TASK TO COMPLETE: Copy down all of the data underneath, exactly as shown.

DATA LINES:
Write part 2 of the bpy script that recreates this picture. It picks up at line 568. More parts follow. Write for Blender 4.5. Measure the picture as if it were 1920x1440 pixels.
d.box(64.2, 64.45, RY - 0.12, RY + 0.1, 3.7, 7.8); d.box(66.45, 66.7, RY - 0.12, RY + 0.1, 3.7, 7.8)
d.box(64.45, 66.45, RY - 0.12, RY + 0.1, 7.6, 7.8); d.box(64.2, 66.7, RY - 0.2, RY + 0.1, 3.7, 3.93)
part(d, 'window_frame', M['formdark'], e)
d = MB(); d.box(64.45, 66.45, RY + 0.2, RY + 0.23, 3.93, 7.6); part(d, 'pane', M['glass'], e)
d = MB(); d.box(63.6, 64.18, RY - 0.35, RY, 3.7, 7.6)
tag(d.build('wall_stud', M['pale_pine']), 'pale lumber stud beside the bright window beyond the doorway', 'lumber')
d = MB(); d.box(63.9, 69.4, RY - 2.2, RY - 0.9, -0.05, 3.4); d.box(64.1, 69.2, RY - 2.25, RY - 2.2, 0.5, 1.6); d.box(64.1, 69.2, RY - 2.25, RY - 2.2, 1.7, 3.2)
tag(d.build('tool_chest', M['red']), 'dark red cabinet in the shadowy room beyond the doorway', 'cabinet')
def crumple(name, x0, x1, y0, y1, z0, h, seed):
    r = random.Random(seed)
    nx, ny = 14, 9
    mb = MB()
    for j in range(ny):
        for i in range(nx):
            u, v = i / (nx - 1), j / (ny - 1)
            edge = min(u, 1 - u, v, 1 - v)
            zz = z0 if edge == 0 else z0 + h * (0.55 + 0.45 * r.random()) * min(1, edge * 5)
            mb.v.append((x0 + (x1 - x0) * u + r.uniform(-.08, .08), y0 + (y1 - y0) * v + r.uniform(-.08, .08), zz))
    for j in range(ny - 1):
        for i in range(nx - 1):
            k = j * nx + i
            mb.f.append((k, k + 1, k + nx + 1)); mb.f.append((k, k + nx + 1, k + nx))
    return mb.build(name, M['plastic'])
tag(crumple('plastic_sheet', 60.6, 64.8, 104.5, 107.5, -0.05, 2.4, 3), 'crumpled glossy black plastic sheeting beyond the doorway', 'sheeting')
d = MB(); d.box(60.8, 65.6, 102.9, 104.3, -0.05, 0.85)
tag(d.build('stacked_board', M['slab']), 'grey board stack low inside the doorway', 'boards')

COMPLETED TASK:
Write part 2 of the bpy script that recreates this picture. It picks up at line 568. More parts follow. Write for Blender 4.5. Measure the picture as if it were 1920x1440 pixels.
d.box(64.2, 64.45, RY - 0.12, RY + 0.1, 3.7, 7.8); d.box(66.45, 66.7, RY - 0.12, RY + 0.1, 3.7, 7.8)
d.box(64.45, 66.45, RY - 0.12, RY + 0.1, 7.6, 7.8); d.box(64.2, 66.7, RY - 0.2, RY + 0.1, 3.7, 3.93)
part(d, 'window_frame', M['formdark'], e)
d = MB(); d.box(64.45, 66.45, RY + 0.2, RY + 0.23, 3.93, 7.6); part(d, 'pane', M['glass'], e)
d = MB(); d.box(63.6, 64.18, RY - 0.35, RY, 3.7, 7.6)
tag(d.build('wall_stud', M['pale_pine']), 'pale lumber stud beside the bright window beyond the doorway', 'lumber')
d = MB(); d.box(63.9, 69.4, RY - 2.2, RY - 0.9, -0.05, 3.4); d.box(64.1, 69.2, RY - 2.25, RY - 2.2, 0.5, 1.6); d.box(64.1, 69.2, RY - 2.25, RY - 2.2, 1.7, 3.2)
tag(d.build('tool_chest', M['red']), 'dark red cabinet in the shadowy room beyond the doorway', 'cabinet')
def crumple(name, x0, x1, y0, y1, z0, h, seed):
    r = random.Random(seed)
    nx, ny = 14, 9
    mb = MB()
    for j in range(ny):
        for i in range(nx):
            u, v = i / (nx - 1), j / (ny - 1)
            edge = min(u, 1 - u, v, 1 - v)
            zz = z0 if edge == 0 else z0 + h * (0.55 + 0.45 * r.random()) * min(1, edge * 5)
            mb.v.append((x0 + (x1 - x0) * u + r.uniform(-.08, .08), y0 + (y1 - y0) * v + r.uniform(-.08, .08), zz))
    for j in range(ny - 1):
        for i in range(nx - 1):
            k = j * nx + i
            mb.f.append((k, k + 1, k + nx + 1)); mb.f.append((k, k + nx + 1, k + nx))
    return mb.build(name, M['plastic'])
tag(crumple('plastic_sheet', 60.6, 64.8, 104.5, 107.5, -0.05, 2.4, 3), 'crumpled glossy black plastic sheeting beyond the doorway', 'sheeting')
d = MB(); d.box(60.8, 65.6, 102.9, 104.3, -0.05, 0.85)
tag(d.build('stacked_board', M['slab']), 'grey board stack low inside the doorway', 'boards')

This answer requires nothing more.